Precisamente porque o Natal é uma festa religiosa cristã, é uma celebração essencialmente humana. Se, num lugar público em que se respira um ar tenso, por uma recente altercação, uma jovem mãe entra com o seu filho recém-nascido ao colo, até os que antes discutiam se comovem. Ninguém pergunta à mulher qual é a sua religião, ideologia política ou estado civil. Ante um bebé recém-nascido, independentemente da sua etnia, nacionalidade ou religião, não há ser humano, digno deste nome, que não se enterneça. Talvez por isso, Deus fez todos os recém-nascidos tão amáveis, fez santíssima a sua excelsa Mãe e dotou as outras de uma tão grande dignidade, que não há pior insulto do que o que ofende a mulher de quem se nasceu. Natal é isto mesmo: a beleza comovedora de uma jovem mãe que dá à luz um filho que, nós cristãos, sabemos ser o Salvador do mundo (Jo 4, 42). Para não se alegrar com uma tal boa-nova, é preciso não ser humano, e só um néscio vê nela uma imaginária ofensa.

Não é inocente esta tentativa de cancelar os valores da nossa civilização, através da manipulação da memória histórica. Como também não é inofensiva a exploração da noção de laicismo, como condição obrigatória para uma sã convivência inter-religiosa e multicultural. A laicidade é respeito pela separação entre o Estado e as religiões, enquanto o laicismo, mais do que respeito pela diferença religiosa, é, de facto, a nova religião totalitária e estatal, que, como aconteceu na URSS comunista e no nacional-socialismo alemão, procura impor-se contra a liberdade de culto dos cidadãos. Para o efeito, diz-se que o laicismo é um princípio da Constituição quando, em lugar algum da lei fundamental, se afirma que o Estado deve ser laico, embora se diga – e bem! – que não deve ser confessional e que deve respeitar e defender a liberdade religiosa dos cidadãos, o que geralmente não acontece quando o aparelho do Estado é tomado por forças antirreligiosas e laicistas.
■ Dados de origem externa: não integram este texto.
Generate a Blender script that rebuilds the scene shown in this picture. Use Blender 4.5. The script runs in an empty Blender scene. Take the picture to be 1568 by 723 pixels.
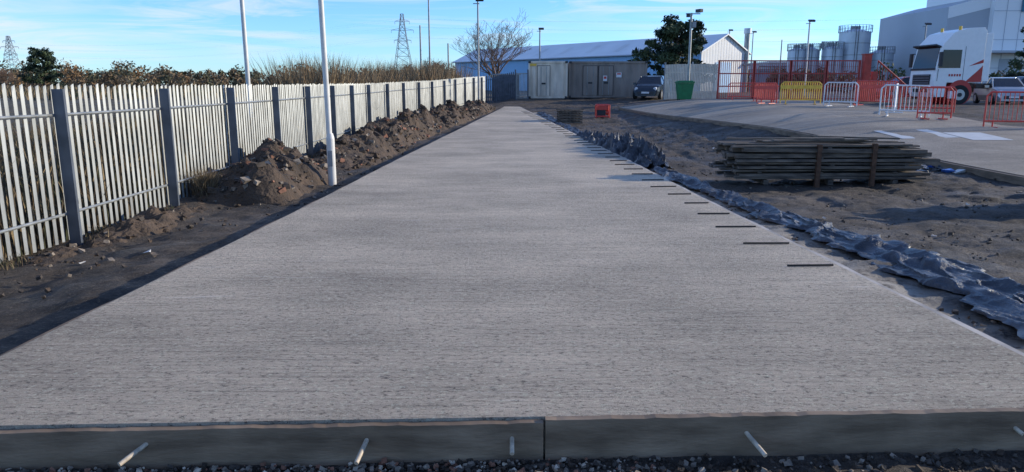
import bpy, math, random
import numpy as np
from mathutils import Vector
random.seed(7); rng=np.random.default_rng(7)
CAMZ=1.75
scene=bpy.context.scene
# ---------------------------------------------------------------- noise
def _h(ix,iy,s):
    n=(ix.astype(np.int64)*374761393+iy.astype(np.int64)*668265263+s*1442695041)&0x7fffffff
    n=((n^(n>>13))*1274126177)&0x7fffffff
    return ((n^(n>>16))&0xffff)/65535.0
def vn(x,y,s=0):
    x=np.asarray(x,float);y=np.asarray(y,float)
    ix=np.floor(x);iy=np.floor(y);fx=x-ix;fy=y-iy
    fx=fx*fx*(3-2*fx);fy=fy*fy*(3-2*fy)
    a=_h(ix,iy,s);b=_h(ix+1,iy,s);c=_h(ix,iy+1,s);d=_h(ix+1,iy+1,s)
    return (a*(1-fx)+b*fx)*(1-fy)+(c*(1-fx)+d*fx)*fy
def fbm(x,y,s=0,o=4):
    t=0;a=.5;n=0
    for i in range(o):
        t=t+a*vn(np.asarray(x)*2**i+i*17.3,np.asarray(y)*2**i+i*9.1,s+i);n+=a;a*=.5
    return t/n
def sst(a,b,x):
    t=np.clip((np.asarray(x,float)-a)/(b-a),0,1);return t*t*(3-2*t)
# ---------------------------------------------------------------- terrain
YY=np.arange(-60,400,.25)
def tab(ys,vs,k=9):
    v=np.interp(YY,ys,vs);p=np.pad(v,k,mode='edge')
    return np.convolve(p,np.ones(2*k+1)/(2*k+1),'valid')
TP=tab([-50,0,3,6,9,12,16,20,28,38,48,58,70],[1.70,1.70,1.745,1.80,1.89,1.98,2.05,2.12,2.15,1.97,1.6,1.05,1.0])
TL=tab([-50,0,9,16,28,40,48,58,70,120],[1.8,1.85,1.98,1.98,1.95,1.78,1.55,1.35,1.2,1.0])
TR=tab([-50,0,3,6,9,12,14,18,22,26,34,46,58,70],[1.70,1.70,1.745,1.80,1.89,1.96,1.95,1.78,1.48,1.25,1.12,1.06,1.0,1.0])
TS=tab([0,3.2,12,16,20,28,38,48,60],[1.454,1.55,1.81,1.88,1.95,2.0,1.85,1.55,1.2])
THW=tab([0,3.2,12,16,20,28,38,48,50,60],[3.02,3.02,3.05,3.03,2.98,2.66,1.83,.69,.5,.3],5)
TFX=tab([0,28,34,40,48,55,60],[-5.6,-5.6,-5.0,-4.2,-3.0,-1.9,-1.2],5)
ip=lambda T,y:np.interp(y,YY,T)
def gz(x,y):
    x=np.asarray(x,float);y=np.asarray(y,float)
    P=ip(TP,y);L=ip(TL,y);R=ip(TR,y);fx=ip(TFX,np.minimum(y,58))
    d=P+(L-P)*(1-sst(fx+.4,fx+2.0,x))
    d=d+(R-d)*sst(4.5,12,x)
    return CAMZ-d
def G(x,y): return float(gz(x,y))
def SZ(y): return CAMZ-float(ip(TS,y))
def HW(y): return float(ip(THW,y))
def FX(y): return float(ip(TFX,y))
# ---------------------------------------------------------------- materials
def newmat(name):
    m=bpy.data.materials.new(name);m.use_nodes=True
    nt=m.node_tree;return m,nt,nt.nodes['Principled BSDF']
def nd(nt,t,**k):
    n=nt.nodes.new(t)
    for a,b in k.items():
        if a.startswith('i_'): n.inputs[a[2:].replace('_',' ')].default_value=b
        else: setattr(n,a,b)
    return n
def M(name,col,rough=.7,metal=0,var=.2,scale=4,bump=0,bscale=40,col2=None,stretch=(1,1,1),det=5):
    m,nt,p=newmat(name);L=nt.links
    tc=nd(nt,'ShaderNodeTexCoord');mp=nd(nt,'ShaderNodeMapping');mp.inputs['Scale'].default_value=stretch
    L.new(tc.outputs['Object'],mp.inputs['Vector'])
    n=nd(nt,'ShaderNodeTexNoise');n.inputs['Scale'].default_value=scale;n.inputs['Detail'].default_value=det
    L.new(mp.outputs[0],n.inputs['Vector'])
    r=nd(nt,'ShaderNodeValToRGB');r.color_ramp.elements[0].position=.3;r.color_ramp.elements[1].position=.7
    c2=col2 or tuple(min(1,c*(1+var)) for c in col)
    c1=col if col2 else tuple(c*(1-var) for c in col)
    r.color_ramp.elements[0].color=(*c1,1);r.color_ramp.elements[1].color=(*c2,1)
    L.new(n.outputs['Fac'],r.inputs[0]);L.new(r.outputs[0],p.inputs['Base Color'])
    p.inputs['Roughness'].default_value=rough;p.inputs['Metallic'].default_value=metal
    if bump:
        n2=nd(nt,'ShaderNodeTexNoise');n2.inputs['Scale'].default_value=bscale;n2.inputs['Detail'].default_value=6
        L.new(mp.outputs[0],n2.inputs['Vector'])
        b=nd(nt,'ShaderNodeBump');b.inputs['Strength'].default_value=1;b.inputs['Distance'].default_value=bump
        L.new(n2.outputs['Fac'],b.inputs['Height']);L.new(b.outputs[0],p.inputs['Normal'])
    return m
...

Na realidade, os que entendem as religiões como factor de desagregação social deveriam ver também no amor, ou no desporto, potenciais perigos para a sociedade pois, da mesma forma como houve guerras religiosas, não faltam as desavenças por razões amorosas ou desportivas …

Talvez nem todas as religiões sejam de paz e de amor, como é, decididamente, a cristã, mesmo que, por vezes, mais por via de excepção do que por regra, a mesma tenha sido usada para fins contrários aos seus princípios e bimilenar prática. Mas, que a religião cristã é a principal força de coesão da humanidade é patente, sobretudo para quem tenha presente as instituições de caridade e de acção social que a Igreja católica promove no mundo inteiro, sem comparação com nenhuma outra religião, organização internacional ou Estado.

Mesmo os cidadãos ateus ou agnósticos, que não têm outra devoção que não seja o seu laicismo, fazem bem em festejar o nascimento de Jesus, pois foi quem, num tempo em que o imperador romano era divinizado e, por isso, objecto de culto, estabeleceu o princípio de que deve ser dado a César o que é de César, e a Deus o que é de Deus (Mt 22, 21). Este é o fundamento da moderna laicidade, ou seja, da separação e mútuo respeito entre o Estado e a religião. Uma laicidade sem Cristo é como o patriotismo de um apátrida, ou a crendice de um ateu: um paradoxo ou, pior ainda, uma contradição.

Se é cristão, um Santo Natal! Se o não é, porque ainda não recebeu essa graça, festeje também o aniversário de Jesus de Nazaré que, para além de perfeito Deus e perfeito homem, é o fundador do humanismo e da civilização do amor. Para todos, um feliz Natal!